◆ Problem requirements ◆
Write out the data below in full. Keep it exact.

◆ Material provided ◆
|---|
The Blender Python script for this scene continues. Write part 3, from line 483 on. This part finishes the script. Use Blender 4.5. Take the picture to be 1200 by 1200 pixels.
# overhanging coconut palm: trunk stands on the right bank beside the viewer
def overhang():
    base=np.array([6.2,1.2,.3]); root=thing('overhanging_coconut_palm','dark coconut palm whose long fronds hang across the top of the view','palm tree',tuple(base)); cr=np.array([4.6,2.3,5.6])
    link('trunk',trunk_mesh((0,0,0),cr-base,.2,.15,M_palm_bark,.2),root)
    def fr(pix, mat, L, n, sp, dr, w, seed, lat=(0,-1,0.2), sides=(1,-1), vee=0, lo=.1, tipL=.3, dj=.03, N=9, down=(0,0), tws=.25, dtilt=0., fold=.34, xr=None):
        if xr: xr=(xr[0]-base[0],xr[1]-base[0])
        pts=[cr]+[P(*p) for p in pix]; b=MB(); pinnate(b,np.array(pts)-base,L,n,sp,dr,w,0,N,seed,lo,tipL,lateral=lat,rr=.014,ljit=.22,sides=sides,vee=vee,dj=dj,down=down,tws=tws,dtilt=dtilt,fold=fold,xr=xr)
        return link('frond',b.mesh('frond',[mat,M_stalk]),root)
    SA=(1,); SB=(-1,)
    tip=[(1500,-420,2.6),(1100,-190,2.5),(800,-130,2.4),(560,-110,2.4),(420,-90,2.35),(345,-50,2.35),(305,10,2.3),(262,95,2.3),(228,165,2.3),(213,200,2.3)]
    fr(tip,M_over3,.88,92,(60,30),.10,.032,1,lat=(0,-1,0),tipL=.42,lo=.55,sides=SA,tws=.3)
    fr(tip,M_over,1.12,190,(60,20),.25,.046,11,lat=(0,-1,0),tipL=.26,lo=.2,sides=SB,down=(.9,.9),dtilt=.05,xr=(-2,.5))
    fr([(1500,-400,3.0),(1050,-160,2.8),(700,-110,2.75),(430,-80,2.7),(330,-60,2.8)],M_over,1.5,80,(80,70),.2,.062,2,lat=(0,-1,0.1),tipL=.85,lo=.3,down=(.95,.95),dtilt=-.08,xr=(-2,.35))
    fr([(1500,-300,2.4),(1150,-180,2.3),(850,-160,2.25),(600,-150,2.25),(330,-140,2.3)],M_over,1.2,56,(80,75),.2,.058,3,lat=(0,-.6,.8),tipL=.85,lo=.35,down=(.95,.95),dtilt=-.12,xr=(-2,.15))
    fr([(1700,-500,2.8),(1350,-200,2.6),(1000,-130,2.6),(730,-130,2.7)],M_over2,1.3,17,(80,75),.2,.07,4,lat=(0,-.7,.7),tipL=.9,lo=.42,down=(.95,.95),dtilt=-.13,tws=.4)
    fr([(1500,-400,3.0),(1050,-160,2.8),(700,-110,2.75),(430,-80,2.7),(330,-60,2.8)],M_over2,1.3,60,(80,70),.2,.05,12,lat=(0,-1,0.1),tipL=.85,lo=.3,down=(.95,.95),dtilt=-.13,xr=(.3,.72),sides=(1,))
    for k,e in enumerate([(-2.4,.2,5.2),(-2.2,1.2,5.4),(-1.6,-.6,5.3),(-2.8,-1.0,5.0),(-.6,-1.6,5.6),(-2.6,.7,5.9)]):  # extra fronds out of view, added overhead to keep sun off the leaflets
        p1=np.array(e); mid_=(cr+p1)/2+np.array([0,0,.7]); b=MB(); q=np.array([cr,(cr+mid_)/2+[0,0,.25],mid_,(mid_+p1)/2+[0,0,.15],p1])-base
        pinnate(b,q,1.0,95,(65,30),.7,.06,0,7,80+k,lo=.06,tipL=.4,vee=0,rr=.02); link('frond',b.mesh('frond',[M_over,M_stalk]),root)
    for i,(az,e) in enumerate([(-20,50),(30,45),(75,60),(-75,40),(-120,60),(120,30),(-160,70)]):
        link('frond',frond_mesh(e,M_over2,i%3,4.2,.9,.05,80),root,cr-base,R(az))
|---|
◆ Exercise response ◆
The Blender Python script for this scene continues. Write part 3, from line 483 on. This part finishes the script. Use Blender 4.5. Take the picture to be 1200 by 1200 pixels.
# overhanging coconut palm: trunk stands on the right bank beside the viewer
def overhang():
    base=np.array([6.2,1.2,.3]); root=thing('overhanging_coconut_palm','dark coconut palm whose long fronds hang across the top of the view','palm tree',tuple(base)); cr=np.array([4.6,2.3,5.6])
    link('trunk',trunk_mesh((0,0,0),cr-base,.2,.15,M_palm_bark,.2),root)
    def fr(pix, mat, L, n, sp, dr, w, seed, lat=(0,-1,0.2), sides=(1,-1), vee=0, lo=.1, tipL=.3, dj=.03, N=9, down=(0,0), tws=.25, dtilt=0., fold=.34, xr=None):
        if xr: xr=(xr[0]-base[0],xr[1]-base[0])
        pts=[cr]+[P(*p) for p in pix]; b=MB(); pinnate(b,np.array(pts)-base,L,n,sp,dr,w,0,N,seed,lo,tipL,lateral=lat,rr=.014,ljit=.22,sides=sides,vee=vee,dj=dj,down=down,tws=tws,dtilt=dtilt,fold=fold,xr=xr)
        return link('frond',b.mesh('frond',[mat,M_stalk]),root)
    SA=(1,); SB=(-1,)
    tip=[(1500,-420,2.6),(1100,-190,2.5),(800,-130,2.4),(560,-110,2.4),(420,-90,2.35),(345,-50,2.35),(305,10,2.3),(262,95,2.3),(228,165,2.3),(213,200,2.3)]
    fr(tip,M_over3,.88,92,(60,30),.10,.032,1,lat=(0,-1,0),tipL=.42,lo=.55,sides=SA,tws=.3)
    fr(tip,M_over,1.12,190,(60,20),.25,.046,11,lat=(0,-1,0),tipL=.26,lo=.2,sides=SB,down=(.9,.9),dtilt=.05,xr=(-2,.5))
    fr([(1500,-400,3.0),(1050,-160,2.8),(700,-110,2.75),(430,-80,2.7),(330,-60,2.8)],M_over,1.5,80,(80,70),.2,.062,2,lat=(0,-1,0.1),tipL=.85,lo=.3,down=(.95,.95),dtilt=-.08,xr=(-2,.35))
    fr([(1500,-300,2.4),(1150,-180,2.3),(850,-160,2.25),(600,-150,2.25),(330,-140,2.3)],M_over,1.2,56,(80,75),.2,.058,3,lat=(0,-.6,.8),tipL=.85,lo=.35,down=(.95,.95),dtilt=-.12,xr=(-2,.15))
    fr([(1700,-500,2.8),(1350,-200,2.6),(1000,-130,2.6),(730,-130,2.7)],M_over2,1.3,17,(80,75),.2,.07,4,lat=(0,-.7,.7),tipL=.9,lo=.42,down=(.95,.95),dtilt=-.13,tws=.4)
    fr([(1500,-400,3.0),(1050,-160,2.8),(700,-110,2.75),(430,-80,2.7),(330,-60,2.8)],M_over2,1.3,60,(80,70),.2,.05,12,lat=(0,-1,0.1),tipL=.85,lo=.3,down=(.95,.95),dtilt=-.13,xr=(.3,.72),sides=(1,))
    for k,e in enumerate([(-2.4,.2,5.2),(-2.2,1.2,5.4),(-1.6,-.6,5.3),(-2.8,-1.0,5.0),(-.6,-1.6,5.6),(-2.6,.7,5.9)]):  # extra fronds out of view, added overhead to keep sun off the leaflets
        p1=np.array(e); mid_=(cr+p1)/2+np.array([0,0,.7]); b=MB(); q=np.array([cr,(cr+mid_)/2+[0,0,.25],mid_,(mid_+p1)/2+[0,0,.15],p1])-base
        pinnate(b,q,1.0,95,(65,30),.7,.06,0,7,80+k,lo=.06,tipL=.4,vee=0,rr=.02); link('frond',b.mesh('frond',[M_over,M_stalk]),root)
    for i,(az,e) in enumerate([(-20,50),(30,45),(75,60),(-75,40),(-120,60),(120,30),(-160,70)]):
        link('frond',frond_mesh(e,M_over2,i%3,4.2,.9,.05,80),root,cr-base,R(az))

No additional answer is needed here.